Cyclepedia pedals onto iPad
Michael Embacher book celebrating classic bike designs has been turned into a beautiful iPad app by Heuristic Media
There has been an affinity of late between designers and their bicycles, and last year Thames & Hudson brought out Cyclepedia, a tribute to classic bike designs with a foreword by Paul Smith. Now, the app developer Heuristic Media has turned the book into a coffee table-style app for iPad. It sells for £6.99 and is currently the App of the Week in the UK.
We've got two promo codes to give away if you want a copy of the app. All you need to do is follow us on Twitter and tweet the hashtag #CAxCyclepedia to @ComputerArts. At 5pm GMT on Wednesday 18 January the competition will close and we'll contact the winners with the codes.
Cyclepedia not just a remake of the book for touch screen, though. The designers have come up with new ways of presenting statistics about the 100 iconic bikes inside. You can browse them alphabetically, but also by year, weight and material. The screen adapts presenting the bikes across a different interface depending on how you want to browse. Further key stats like wheel diameter and frame height can also be gleaned.
"The hope was to create an at-a-glace feeling for how the bikes are scattered across their various vital statistics but also allow you to simply navigate the bikes through the visual interface created," says Toby Evetts at Heuristic. "This was designed entirely using code."
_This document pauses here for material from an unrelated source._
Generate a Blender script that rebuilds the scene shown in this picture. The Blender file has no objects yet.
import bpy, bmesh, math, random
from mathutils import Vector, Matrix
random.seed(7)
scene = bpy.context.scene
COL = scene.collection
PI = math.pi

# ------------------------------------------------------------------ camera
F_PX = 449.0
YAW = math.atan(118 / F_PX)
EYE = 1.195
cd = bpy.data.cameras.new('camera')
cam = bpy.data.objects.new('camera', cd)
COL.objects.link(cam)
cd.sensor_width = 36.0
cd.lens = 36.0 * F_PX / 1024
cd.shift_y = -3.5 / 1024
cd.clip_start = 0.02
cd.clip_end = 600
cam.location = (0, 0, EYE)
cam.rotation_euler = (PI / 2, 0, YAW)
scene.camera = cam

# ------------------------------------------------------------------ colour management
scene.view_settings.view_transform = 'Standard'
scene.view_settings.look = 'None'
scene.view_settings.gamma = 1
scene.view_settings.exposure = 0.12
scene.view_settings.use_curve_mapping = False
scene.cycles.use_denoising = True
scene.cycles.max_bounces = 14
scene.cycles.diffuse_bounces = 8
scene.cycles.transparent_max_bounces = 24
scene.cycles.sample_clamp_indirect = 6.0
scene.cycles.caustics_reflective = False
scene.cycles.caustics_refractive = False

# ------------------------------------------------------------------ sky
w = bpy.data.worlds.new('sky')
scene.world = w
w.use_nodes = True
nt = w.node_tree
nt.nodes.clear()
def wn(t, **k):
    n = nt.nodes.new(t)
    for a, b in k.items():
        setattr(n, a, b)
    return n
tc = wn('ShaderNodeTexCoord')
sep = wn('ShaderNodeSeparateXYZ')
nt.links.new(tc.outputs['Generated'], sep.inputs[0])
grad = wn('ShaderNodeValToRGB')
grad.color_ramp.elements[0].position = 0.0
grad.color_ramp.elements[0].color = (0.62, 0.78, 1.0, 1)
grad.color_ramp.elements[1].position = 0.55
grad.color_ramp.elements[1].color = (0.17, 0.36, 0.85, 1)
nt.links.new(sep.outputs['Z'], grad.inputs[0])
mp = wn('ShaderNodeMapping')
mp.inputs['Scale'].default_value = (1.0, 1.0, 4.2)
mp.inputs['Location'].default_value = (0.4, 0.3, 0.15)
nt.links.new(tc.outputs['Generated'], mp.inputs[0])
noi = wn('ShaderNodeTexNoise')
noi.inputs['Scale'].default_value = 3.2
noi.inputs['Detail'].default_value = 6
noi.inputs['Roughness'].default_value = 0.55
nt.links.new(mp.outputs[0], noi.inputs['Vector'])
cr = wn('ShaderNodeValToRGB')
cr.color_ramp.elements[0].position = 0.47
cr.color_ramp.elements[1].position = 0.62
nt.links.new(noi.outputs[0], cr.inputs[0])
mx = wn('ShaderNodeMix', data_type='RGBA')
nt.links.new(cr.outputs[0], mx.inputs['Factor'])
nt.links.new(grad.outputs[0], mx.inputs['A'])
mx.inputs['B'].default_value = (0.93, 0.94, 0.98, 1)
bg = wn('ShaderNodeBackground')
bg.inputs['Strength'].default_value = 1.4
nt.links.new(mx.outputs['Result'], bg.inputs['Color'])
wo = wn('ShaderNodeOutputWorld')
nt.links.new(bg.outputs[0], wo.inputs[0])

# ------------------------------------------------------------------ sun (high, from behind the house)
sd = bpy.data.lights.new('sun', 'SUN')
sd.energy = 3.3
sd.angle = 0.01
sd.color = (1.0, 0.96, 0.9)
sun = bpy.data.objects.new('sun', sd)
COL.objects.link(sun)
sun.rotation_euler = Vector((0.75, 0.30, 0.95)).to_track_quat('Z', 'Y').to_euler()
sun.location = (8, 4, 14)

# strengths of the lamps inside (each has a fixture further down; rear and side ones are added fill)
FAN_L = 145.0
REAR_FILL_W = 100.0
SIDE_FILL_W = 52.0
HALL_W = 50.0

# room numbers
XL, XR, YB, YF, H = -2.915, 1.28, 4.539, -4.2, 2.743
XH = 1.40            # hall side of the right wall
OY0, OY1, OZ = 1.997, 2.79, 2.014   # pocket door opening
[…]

While the code gives parts of the app that infographic look and feel, a lot of hard work went into the spinning 360-degree images created for 30 bike models. Patrick Uden and Richard Loncraine of Heuristic went to Austria to work with the original book photographer, Bernhard Angeerer, using a rig to spin the bikes while they were shot at intervals. "They spent many happy hours up ladders hanging the bikes from a motor to spin them and calculating the exact number of stops per revolution. They also photographed the folding bikes as stop motion sequences that we later combined to make animations in the app."
The clean white aesthetic wasn't only chosen to appeal to the modernist eye, it's also very practical for highlighting the details of each vehicle. Evetts also built the headline type for the app, wherein the lettering's constructed out of 3D bike parts. "Obviously the parts we chose - pedals, frames and gears - are not to scale with each over but that doesn't seem to matter in the final piece. The letters Y and E proved to be the most difficult to find. I spent a long time in the 3D package copying bits of the bikes and turning them around till letters revealed themselves, he says.
In all, some 16 applications were used in the design and development of Cyclepedia including XCode, 3ds Max, After Effects, Photoshop, Final Cut, Vray and more.